Folgenabschätzung bei bestimmten Örtlichkeit erforderlich

In der zweiten Verordnung der Datenschutzbehörde wird festgelegt, bei welchen Verarbeitungsvorgängen eine DSFA durchzuführen ist. Demnach ist eine DSFA unter anderem bei Verarbeitungsvorgängen (Videoüberwachung) erforderlich, welche die Beobachtung, Überwachung oder Kontrolle von betroffenen Personen zum Ziel haben und Örtlichkeiten erfassen, die aufgrund eines „Kontrahierungszwanges“ oder aufgrund des „öffentlichen Interesses“ von jedermann betreten werden dürfen. Als Beispiele hierfür werden neben Verkehrsbetrieben und Spitälern nunmehr auch Ämter und Behörden genannt.

Nachdem sich daraus der Schluss ziehen lässt, dass jede Videoüberwachung, die nach dem 24. Mai 2018 erstmals im Eingangsbereich des Gemeindeamtes (öffentliches Verwaltungsgebäude) durchgeführt wird, einer DSFA bedarf, wurde eine Anfrage an die Datenschutzbehörde gestellt, die rasch geantwortet hat.

Hervorzuheben ist jener Passus der Anfragebeantwortung, wonach es sich bei jenen „Örtlichkeiten, welche aufgrund eines bestehenden Kontrahierungszwanges oder aufgrund des öffentlichen Interesses von jedermann betreten werden dürfen“ nicht um öffentliche Verwaltungsgebäude sondern um öffentliche Verkehrsmittel und Spitäler handelt. Demgemäß werden wohl auch Müllinseln und Abfallsammelzentren nicht zu jenen Örtlichkeiten im Sinne dieser Verordnung(en) zu zählen sein, welche aufgrund eines bestehenden Kontrahierungszwanges oder aufgrund des öffentlichen Interesses von jedermann betreten werden dürfen. Eine DSFA wäre daher nicht erforderlich.
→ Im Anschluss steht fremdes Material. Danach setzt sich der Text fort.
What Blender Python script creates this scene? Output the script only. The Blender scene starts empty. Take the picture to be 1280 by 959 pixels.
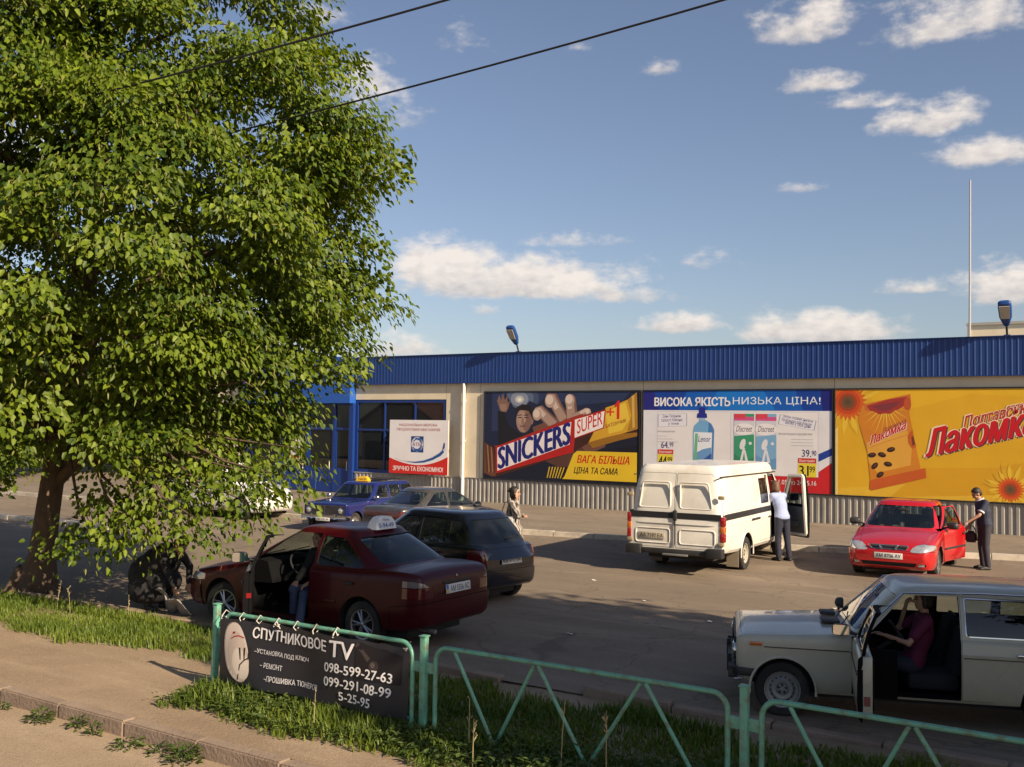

Die Beantwortung der Datenschutzbehörde auszugsweise im Wortlaut

Darüber hinaus ist keine Datenschutz-Folgenabschätzung notwendig im Falle einer Videoüberwachung von öffentlichen Verwaltungsgebäuden, sofern eine gültige Zustimmung der Personalvertretung vorliegt (siehe Erläuterungen zu DSFA-A09: „Öffentliche Verwaltungsgebäude mit gültiger Zustimmung der Personalvertretung“). Einschränkung hierbei: Es darf sich dabei ausschließlich um Räumlichkeiten handeln, die von jedermann betreten werden dürfen (siehe DSFA-A09 2.B „B. Allgemein zugängliche Örtlichkeiten, die dem Hausrecht des Verantwortlichen unterliegen“), womit iW der Eingangsbereich gemeint ist, nicht jedoch die konkreten Büros/Kanzleien. Die Voraussetzungen für die Speicherdauer laut DSFA-A09 müssen auch gegeben sein. 

Der Satz in der DSFA-A09 „Keine Anwendung findet diese Ausnahme auf Örtlichkeiten, welche aufgrund eines bestehenden Kontrahierungszwanges oder aufgrund des öffentlichen Interesses von jedermann betreten werden dürfen“ ist nicht auf öffentliche Verwaltungsgebäude anzuwenden, sondern gilt speziell für öffentliche Verkehrsmittel und Spitäler.

Eine Datenschutz-Folgenabschätzung ist somit notwendig in öffentlichen Verwaltungsbehörden, wenn einer der folgenden Punkte zutrifft: 

  • die Videoüberwachung wird in Räumlichkeiten innerhalb des Verwaltungsgebäudes betrieben, welche nicht von jedermann betreten werden dürfen, 
  • es liegt keine PV-Zustimmung vor, 
  • die Speicherdauer geht über die DSFA-A09 hinaus.